Problem statement -> Your job is to retype all of the data word for word, leaving every image out.

>> Start Data segment

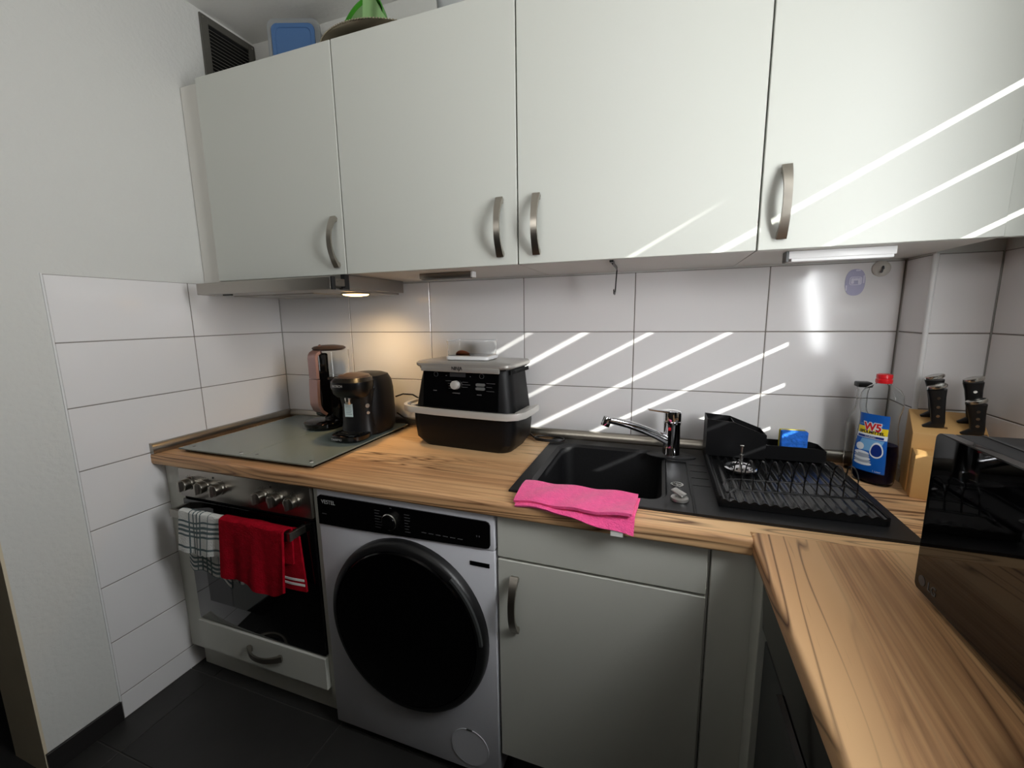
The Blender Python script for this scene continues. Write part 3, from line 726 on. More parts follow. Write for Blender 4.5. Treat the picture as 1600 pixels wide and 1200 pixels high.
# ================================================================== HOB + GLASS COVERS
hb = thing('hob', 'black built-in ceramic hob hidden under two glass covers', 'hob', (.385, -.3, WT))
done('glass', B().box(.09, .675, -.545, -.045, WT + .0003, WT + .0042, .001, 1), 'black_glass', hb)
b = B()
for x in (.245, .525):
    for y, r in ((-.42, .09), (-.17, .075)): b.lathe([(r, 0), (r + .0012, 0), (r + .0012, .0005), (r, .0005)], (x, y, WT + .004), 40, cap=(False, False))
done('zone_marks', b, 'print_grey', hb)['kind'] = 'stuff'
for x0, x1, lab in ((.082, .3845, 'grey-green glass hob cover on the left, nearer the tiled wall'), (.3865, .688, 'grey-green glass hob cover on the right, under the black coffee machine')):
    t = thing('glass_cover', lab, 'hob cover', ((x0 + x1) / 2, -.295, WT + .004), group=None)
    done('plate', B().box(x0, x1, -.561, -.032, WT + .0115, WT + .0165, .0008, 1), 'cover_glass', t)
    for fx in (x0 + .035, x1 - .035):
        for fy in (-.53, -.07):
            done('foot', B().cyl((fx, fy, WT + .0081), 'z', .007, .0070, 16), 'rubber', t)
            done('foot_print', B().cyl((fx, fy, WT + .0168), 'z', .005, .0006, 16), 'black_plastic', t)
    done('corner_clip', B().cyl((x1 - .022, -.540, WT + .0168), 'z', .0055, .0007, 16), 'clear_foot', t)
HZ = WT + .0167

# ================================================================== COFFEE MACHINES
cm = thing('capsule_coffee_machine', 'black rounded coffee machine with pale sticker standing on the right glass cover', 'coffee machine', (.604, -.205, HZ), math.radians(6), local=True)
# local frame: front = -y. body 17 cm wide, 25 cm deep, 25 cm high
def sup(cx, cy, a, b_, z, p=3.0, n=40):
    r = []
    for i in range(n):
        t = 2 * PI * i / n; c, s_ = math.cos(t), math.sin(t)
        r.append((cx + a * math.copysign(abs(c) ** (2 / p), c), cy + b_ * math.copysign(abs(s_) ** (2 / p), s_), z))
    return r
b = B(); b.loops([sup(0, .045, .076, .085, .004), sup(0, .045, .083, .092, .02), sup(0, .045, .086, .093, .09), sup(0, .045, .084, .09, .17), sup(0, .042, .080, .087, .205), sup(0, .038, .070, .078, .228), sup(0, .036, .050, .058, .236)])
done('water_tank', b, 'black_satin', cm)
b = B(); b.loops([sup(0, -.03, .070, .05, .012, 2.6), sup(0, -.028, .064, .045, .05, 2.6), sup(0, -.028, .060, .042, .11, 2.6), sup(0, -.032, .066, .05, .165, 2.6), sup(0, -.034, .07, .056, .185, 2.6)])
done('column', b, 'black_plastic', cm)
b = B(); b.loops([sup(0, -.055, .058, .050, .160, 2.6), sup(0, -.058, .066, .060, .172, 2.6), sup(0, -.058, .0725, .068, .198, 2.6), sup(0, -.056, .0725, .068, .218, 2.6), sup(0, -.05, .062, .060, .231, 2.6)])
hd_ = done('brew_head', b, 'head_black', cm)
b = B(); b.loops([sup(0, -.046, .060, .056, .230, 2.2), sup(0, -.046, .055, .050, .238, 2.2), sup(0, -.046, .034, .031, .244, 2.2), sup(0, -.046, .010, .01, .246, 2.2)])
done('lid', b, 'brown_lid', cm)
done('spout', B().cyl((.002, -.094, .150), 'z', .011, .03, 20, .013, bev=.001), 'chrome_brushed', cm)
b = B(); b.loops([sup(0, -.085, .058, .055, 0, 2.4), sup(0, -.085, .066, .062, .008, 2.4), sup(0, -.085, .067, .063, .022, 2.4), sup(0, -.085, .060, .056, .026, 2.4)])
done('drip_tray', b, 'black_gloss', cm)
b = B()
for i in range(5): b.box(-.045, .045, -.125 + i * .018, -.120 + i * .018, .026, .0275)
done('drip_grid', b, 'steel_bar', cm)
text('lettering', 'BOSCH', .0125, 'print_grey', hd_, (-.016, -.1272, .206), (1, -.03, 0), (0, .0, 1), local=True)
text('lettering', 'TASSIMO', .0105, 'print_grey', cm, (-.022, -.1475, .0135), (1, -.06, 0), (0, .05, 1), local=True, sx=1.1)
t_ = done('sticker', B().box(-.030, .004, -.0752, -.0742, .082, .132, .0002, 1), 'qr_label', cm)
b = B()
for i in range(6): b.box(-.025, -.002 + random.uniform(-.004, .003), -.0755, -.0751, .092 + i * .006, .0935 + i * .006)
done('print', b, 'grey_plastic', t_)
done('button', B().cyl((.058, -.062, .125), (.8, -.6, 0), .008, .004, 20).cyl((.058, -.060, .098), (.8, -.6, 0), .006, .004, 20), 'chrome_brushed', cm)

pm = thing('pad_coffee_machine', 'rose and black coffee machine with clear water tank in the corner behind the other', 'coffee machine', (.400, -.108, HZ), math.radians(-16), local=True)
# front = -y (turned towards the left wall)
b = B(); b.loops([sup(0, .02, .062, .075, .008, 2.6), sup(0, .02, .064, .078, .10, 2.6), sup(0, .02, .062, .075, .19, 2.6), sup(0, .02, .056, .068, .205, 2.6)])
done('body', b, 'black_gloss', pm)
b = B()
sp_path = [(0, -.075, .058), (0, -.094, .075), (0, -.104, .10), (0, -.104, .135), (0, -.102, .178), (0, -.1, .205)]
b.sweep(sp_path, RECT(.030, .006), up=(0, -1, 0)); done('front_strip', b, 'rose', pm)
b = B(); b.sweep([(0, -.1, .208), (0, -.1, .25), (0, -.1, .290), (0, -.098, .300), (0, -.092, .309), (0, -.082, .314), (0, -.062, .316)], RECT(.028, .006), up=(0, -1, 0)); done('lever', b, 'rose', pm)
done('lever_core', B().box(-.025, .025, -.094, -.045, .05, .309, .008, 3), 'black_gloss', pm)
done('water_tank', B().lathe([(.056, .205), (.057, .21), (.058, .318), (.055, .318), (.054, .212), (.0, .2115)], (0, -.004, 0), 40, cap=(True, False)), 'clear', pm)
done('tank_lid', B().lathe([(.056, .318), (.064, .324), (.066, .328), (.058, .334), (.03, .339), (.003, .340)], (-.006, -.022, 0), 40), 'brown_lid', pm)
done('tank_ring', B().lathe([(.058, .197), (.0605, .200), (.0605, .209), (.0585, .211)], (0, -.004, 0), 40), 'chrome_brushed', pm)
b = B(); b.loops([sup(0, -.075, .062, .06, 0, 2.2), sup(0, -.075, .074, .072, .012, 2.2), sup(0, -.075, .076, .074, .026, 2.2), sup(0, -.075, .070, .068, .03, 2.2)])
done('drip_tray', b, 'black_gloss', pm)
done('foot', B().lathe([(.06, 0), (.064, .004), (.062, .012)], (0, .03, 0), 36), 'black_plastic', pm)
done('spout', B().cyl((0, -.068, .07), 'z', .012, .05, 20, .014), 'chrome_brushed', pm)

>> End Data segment

Correct output ->
The Blender Python script for this scene continues. Write part 3, from line 726 on. More parts follow. Write for Blender 4.5. Treat the picture as 1600 pixels wide and 1200 pixels high.
# ================================================================== HOB + GLASS COVERS
hb = thing('hob', 'black built-in ceramic hob hidden under two glass covers', 'hob', (.385, -.3, WT))
done('glass', B().box(.09, .675, -.545, -.045, WT + .0003, WT + .0042, .001, 1), 'black_glass', hb)
b = B()
for x in (.245, .525):
    for y, r in ((-.42, .09), (-.17, .075)): b.lathe([(r, 0), (r + .0012, 0), (r + .0012, .0005), (r, .0005)], (x, y, WT + .004), 40, cap=(False, False))
done('zone_marks', b, 'print_grey', hb)['kind'] = 'stuff'
for x0, x1, lab in ((.082, .3845, 'grey-green glass hob cover on the left, nearer the tiled wall'), (.3865, .688, 'grey-green glass hob cover on the right, under the black coffee machine')):
    t = thing('glass_cover', lab, 'hob cover', ((x0 + x1) / 2, -.295, WT + .004), group=None)
    done('plate', B().box(x0, x1, -.561, -.032, WT + .0115, WT + .0165, .0008, 1), 'cover_glass', t)
    for fx in (x0 + .035, x1 - .035):
        for fy in (-.53, -.07):
            done('foot', B().cyl((fx, fy, WT + .0081), 'z', .007, .0070, 16), 'rubber', t)
            done('foot_print', B().cyl((fx, fy, WT + .0168), 'z', .005, .0006, 16), 'black_plastic', t)
    done('corner_clip', B().cyl((x1 - .022, -.540, WT + .0168), 'z', .0055, .0007, 16), 'clear_foot', t)
HZ = WT + .0167

# ================================================================== COFFEE MACHINES
cm = thing('capsule_coffee_machine', 'black rounded coffee machine with pale sticker standing on the right glass cover', 'coffee machine', (.604, -.205, HZ), math.radians(6), local=True)
# local frame: front = -y. body 17 cm wide, 25 cm deep, 25 cm high
def sup(cx, cy, a, b_, z, p=3.0, n=40):
    r = []
    for i in range(n):
        t = 2 * PI * i / n; c, s_ = math.cos(t), math.sin(t)
        r.append((cx + a * math.copysign(abs(c) ** (2 / p), c), cy + b_ * math.copysign(abs(s_) ** (2 / p), s_), z))
    return r
b = B(); b.loops([sup(0, .045, .076, .085, .004), sup(0, .045, .083, .092, .02), sup(0, .045, .086, .093, .09), sup(0, .045, .084, .09, .17), sup(0, .042, .080, .087, .205), sup(0, .038, .070, .078, .228), sup(0, .036, .050, .058, .236)])
done('water_tank', b, 'black_satin', cm)
b = B(); b.loops([sup(0, -.03, .070, .05, .012, 2.6), sup(0, -.028, .064, .045, .05, 2.6), sup(0, -.028, .060, .042, .11, 2.6), sup(0, -.032, .066, .05, .165, 2.6), sup(0, -.034, .07, .056, .185, 2.6)])
done('column', b, 'black_plastic', cm)
b = B(); b.loops([sup(0, -.055, .058, .050, .160, 2.6), sup(0, -.058, .066, .060, .172, 2.6), sup(0, -.058, .0725, .068, .198, 2.6), sup(0, -.056, .0725, .068, .218, 2.6), sup(0, -.05, .062, .060, .231, 2.6)])
hd_ = done('brew_head', b, 'head_black', cm)
b = B(); b.loops([sup(0, -.046, .060, .056, .230, 2.2), sup(0, -.046, .055, .050, .238, 2.2), sup(0, -.046, .034, .031, .244, 2.2), sup(0, -.046, .010, .01, .246, 2.2)])
done('lid', b, 'brown_lid', cm)
done('spout', B().cyl((.002, -.094, .150), 'z', .011, .03, 20, .013, bev=.001), 'chrome_brushed', cm)
b = B(); b.loops([sup(0, -.085, .058, .055, 0, 2.4), sup(0, -.085, .066, .062, .008, 2.4), sup(0, -.085, .067, .063, .022, 2.4), sup(0, -.085, .060, .056, .026, 2.4)])
done('drip_tray', b, 'black_gloss', cm)
b = B()
for i in range(5): b.box(-.045, .045, -.125 + i * .018, -.120 + i * .018, .026, .0275)
done('drip_grid', b, 'steel_bar', cm)
text('lettering', 'BOSCH', .0125, 'print_grey', hd_, (-.016, -.1272, .206), (1, -.03, 0), (0, .0, 1), local=True)
text('lettering', 'TASSIMO', .0105, 'print_grey', cm, (-.022, -.1475, .0135), (1, -.06, 0), (0, .05, 1), local=True, sx=1.1)
t_ = done('sticker', B().box(-.030, .004, -.0752, -.0742, .082, .132, .0002, 1), 'qr_label', cm)
b = B()
for i in range(6): b.box(-.025, -.002 + random.uniform(-.004, .003), -.0755, -.0751, .092 + i * .006, .0935 + i * .006)
done('print', b, 'grey_plastic', t_)
done('button', B().cyl((.058, -.062, .125), (.8, -.6, 0), .008, .004, 20).cyl((.058, -.060, .098), (.8, -.6, 0), .006, .004, 20), 'chrome_brushed', cm)

pm = thing('pad_coffee_machine', 'rose and black coffee machine with clear water tank in the corner behind the other', 'coffee machine', (.400, -.108, HZ), math.radians(-16), local=True)
# front = -y (turned towards the left wall)
b = B(); b.loops([sup(0, .02, .062, .075, .008, 2.6), sup(0, .02, .064, .078, .10, 2.6), sup(0, .02, .062, .075, .19, 2.6), sup(0, .02, .056, .068, .205, 2.6)])
done('body', b, 'black_gloss', pm)
b = B()
sp_path = [(0, -.075, .058), (0, -.094, .075), (0, -.104, .10), (0, -.104, .135), (0, -.102, .178), (0, -.1, .205)]
b.sweep(sp_path, RECT(.030, .006), up=(0, -1, 0)); done('front_strip', b, 'rose', pm)
b = B(); b.sweep([(0, -.1, .208), (0, -.1, .25), (0, -.1, .290), (0, -.098, .300), (0, -.092, .309), (0, -.082, .314), (0, -.062, .316)], RECT(.028, .006), up=(0, -1, 0)); done('lever', b, 'rose', pm)
done('lever_core', B().box(-.025, .025, -.094, -.045, .05, .309, .008, 3), 'black_gloss', pm)
done('water_tank', B().lathe([(.056, .205), (.057, .21), (.058, .318), (.055, .318), (.054, .212), (.0, .2115)], (0, -.004, 0), 40, cap=(True, False)), 'clear', pm)
done('tank_lid', B().lathe([(.056, .318), (.064, .324), (.066, .328), (.058, .334), (.03, .339), (.003, .340)], (-.006, -.022, 0), 40), 'brown_lid', pm)
done('tank_ring', B().lathe([(.058, .197), (.0605, .200), (.0605, .209), (.0585, .211)], (0, -.004, 0), 40), 'chrome_brushed', pm)
b = B(); b.loops([sup(0, -.075, .062, .06, 0, 2.2), sup(0, -.075, .074, .072, .012, 2.2), sup(0, -.075, .076, .074, .026, 2.2), sup(0, -.075, .070, .068, .03, 2.2)])
done('drip_tray', b, 'black_gloss', pm)
done('foot', B().lathe([(.06, 0), (.064, .004), (.062, .012)], (0, .03, 0), 36), 'black_plastic', pm)
done('spout', B().cyl((0, -.068, .07), 'z', .012, .05, 20, .014), 'chrome_brushed', pm)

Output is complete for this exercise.